Doing a course of cryptography I have been asked to prove the following: $H(X,Y) = H(Y) +H(X|Y)$.
But I simply do not know where to start, so a hint in the right direction would be very much appreciated. I have tried writing up the sums but that did not get me anywhere - might be missing something.

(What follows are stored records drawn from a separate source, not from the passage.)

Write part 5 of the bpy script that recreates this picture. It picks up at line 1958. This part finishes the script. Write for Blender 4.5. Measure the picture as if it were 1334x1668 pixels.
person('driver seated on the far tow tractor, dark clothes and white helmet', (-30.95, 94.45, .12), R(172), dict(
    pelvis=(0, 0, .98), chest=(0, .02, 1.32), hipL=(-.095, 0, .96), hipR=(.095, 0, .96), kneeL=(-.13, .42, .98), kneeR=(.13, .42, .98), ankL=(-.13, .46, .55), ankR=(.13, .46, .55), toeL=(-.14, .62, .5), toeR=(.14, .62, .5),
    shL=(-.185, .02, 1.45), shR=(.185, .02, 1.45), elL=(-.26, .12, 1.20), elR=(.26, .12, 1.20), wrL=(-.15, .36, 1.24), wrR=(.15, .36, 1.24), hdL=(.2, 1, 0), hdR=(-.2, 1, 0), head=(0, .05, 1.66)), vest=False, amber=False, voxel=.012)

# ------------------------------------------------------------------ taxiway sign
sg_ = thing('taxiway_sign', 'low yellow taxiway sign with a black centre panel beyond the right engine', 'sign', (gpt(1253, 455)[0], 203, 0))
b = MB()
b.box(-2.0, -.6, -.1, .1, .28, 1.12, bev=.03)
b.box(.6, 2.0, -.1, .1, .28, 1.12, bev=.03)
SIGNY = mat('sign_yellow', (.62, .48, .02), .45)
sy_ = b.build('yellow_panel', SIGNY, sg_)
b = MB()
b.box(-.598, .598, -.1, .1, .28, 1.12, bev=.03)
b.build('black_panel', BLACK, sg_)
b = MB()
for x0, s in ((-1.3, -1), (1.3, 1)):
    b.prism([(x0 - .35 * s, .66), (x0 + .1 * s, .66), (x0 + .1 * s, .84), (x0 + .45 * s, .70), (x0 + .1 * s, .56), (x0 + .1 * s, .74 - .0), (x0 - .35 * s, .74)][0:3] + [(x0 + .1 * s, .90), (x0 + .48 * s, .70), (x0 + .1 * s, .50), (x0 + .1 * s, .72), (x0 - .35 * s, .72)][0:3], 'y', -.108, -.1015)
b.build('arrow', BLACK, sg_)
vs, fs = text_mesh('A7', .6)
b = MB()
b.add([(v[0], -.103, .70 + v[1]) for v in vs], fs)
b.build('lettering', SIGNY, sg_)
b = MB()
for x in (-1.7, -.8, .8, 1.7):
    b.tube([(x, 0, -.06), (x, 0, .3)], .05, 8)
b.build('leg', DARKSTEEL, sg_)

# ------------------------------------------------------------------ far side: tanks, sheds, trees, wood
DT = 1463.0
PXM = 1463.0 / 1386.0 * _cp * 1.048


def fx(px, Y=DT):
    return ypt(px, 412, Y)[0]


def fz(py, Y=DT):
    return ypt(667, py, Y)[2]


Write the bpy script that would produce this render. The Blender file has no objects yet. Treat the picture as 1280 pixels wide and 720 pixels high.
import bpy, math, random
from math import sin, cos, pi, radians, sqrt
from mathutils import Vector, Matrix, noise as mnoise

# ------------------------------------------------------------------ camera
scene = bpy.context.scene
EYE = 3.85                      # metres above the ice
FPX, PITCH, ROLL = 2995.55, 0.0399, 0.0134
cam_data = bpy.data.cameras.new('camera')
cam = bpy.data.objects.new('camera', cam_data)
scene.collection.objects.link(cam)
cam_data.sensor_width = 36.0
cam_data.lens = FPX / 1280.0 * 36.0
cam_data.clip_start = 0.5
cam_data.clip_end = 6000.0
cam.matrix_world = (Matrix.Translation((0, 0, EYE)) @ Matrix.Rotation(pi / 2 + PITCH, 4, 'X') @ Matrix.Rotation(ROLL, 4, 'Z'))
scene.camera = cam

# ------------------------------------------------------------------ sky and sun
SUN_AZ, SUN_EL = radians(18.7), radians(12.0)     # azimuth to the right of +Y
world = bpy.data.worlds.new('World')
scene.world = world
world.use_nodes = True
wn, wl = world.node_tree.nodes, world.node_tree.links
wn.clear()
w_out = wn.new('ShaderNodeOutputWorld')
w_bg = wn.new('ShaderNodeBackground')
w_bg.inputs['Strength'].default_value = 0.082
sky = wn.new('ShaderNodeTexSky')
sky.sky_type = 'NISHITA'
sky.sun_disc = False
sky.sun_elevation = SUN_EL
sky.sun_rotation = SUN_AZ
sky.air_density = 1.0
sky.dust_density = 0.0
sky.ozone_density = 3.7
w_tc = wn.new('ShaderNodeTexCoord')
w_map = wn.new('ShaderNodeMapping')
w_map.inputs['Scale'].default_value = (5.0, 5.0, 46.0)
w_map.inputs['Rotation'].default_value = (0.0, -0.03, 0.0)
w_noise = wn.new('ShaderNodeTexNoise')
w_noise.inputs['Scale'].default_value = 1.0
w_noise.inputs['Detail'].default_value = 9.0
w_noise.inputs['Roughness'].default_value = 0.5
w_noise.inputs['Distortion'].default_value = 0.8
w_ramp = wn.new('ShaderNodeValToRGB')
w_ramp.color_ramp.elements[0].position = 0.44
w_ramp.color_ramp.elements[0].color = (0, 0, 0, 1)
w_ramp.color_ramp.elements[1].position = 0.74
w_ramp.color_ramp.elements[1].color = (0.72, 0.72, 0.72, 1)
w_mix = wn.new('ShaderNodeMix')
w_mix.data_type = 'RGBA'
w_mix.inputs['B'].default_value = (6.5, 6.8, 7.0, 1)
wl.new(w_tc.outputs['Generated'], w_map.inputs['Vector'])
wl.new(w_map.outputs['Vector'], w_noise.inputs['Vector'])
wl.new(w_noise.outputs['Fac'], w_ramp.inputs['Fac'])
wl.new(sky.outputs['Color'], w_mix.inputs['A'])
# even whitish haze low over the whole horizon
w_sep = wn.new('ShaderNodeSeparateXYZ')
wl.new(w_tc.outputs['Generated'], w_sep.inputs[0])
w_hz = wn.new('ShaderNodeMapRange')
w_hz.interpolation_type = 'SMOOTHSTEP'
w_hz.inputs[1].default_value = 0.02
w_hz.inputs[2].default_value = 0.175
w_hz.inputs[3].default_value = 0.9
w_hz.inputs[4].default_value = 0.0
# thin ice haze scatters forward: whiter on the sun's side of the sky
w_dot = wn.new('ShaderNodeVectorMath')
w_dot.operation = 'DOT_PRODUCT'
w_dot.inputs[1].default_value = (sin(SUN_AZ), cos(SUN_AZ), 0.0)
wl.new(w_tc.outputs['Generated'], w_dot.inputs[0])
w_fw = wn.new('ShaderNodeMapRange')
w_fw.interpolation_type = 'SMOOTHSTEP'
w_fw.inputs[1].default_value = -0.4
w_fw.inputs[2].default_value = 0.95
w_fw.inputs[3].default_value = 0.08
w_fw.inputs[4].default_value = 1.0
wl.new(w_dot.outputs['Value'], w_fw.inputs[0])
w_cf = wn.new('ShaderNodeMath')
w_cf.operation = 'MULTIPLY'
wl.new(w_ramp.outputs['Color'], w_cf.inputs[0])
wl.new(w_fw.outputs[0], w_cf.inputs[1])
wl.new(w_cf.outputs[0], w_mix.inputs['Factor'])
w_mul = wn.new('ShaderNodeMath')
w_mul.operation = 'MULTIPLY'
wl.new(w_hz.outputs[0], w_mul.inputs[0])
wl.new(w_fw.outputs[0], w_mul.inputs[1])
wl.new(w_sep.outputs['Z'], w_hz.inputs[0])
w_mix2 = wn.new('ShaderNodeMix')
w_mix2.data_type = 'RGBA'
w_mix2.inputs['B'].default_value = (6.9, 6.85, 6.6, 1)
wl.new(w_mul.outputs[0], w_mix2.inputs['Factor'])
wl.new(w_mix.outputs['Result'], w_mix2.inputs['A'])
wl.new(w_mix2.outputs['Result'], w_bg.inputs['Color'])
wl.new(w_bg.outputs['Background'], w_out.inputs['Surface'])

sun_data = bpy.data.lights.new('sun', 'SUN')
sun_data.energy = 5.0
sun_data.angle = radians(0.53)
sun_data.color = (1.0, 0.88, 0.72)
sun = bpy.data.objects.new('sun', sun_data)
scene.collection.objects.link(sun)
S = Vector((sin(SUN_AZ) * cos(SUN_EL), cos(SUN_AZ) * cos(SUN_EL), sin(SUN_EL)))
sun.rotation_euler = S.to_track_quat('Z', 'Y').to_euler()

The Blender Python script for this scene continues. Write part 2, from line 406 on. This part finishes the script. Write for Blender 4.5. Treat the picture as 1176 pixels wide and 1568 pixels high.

Starting with the definition of differential entropy (assuming the random variables are continuous) we have: $$H(Y)=-\int_{\mathbb{Y}} p(y)\log p(y)\ dy$$ and the following expression for the conditional entropy $$\begin{align} H(X|Y)&=-\int_{\mathbb{Y}}\int_{\mathbb{X}} p(x,y)\log p(x|y)\ dx\ dy\\&=\int_{\mathbb{Y}}\int_{\mathbb{X}} p(x,y)[\log p(y)-\log p(x,y)]\ dx\ dy\\&=\int_{\mathbb{Y}}\left[\int_{\mathbb{X}} p(x,y)\ dx\right]\log p(y)\ dy\color{blue}{-\int_{\mathbb{Y}}\int_{\mathbb{X}}\log p(x,y)\ dx\ dy}\\&=\int_{\mathbb{Y}}p(y)\log p(y)\ dy\color{blue}{+H(X,Y)} \end{align}$$ I reckon you can take it from here.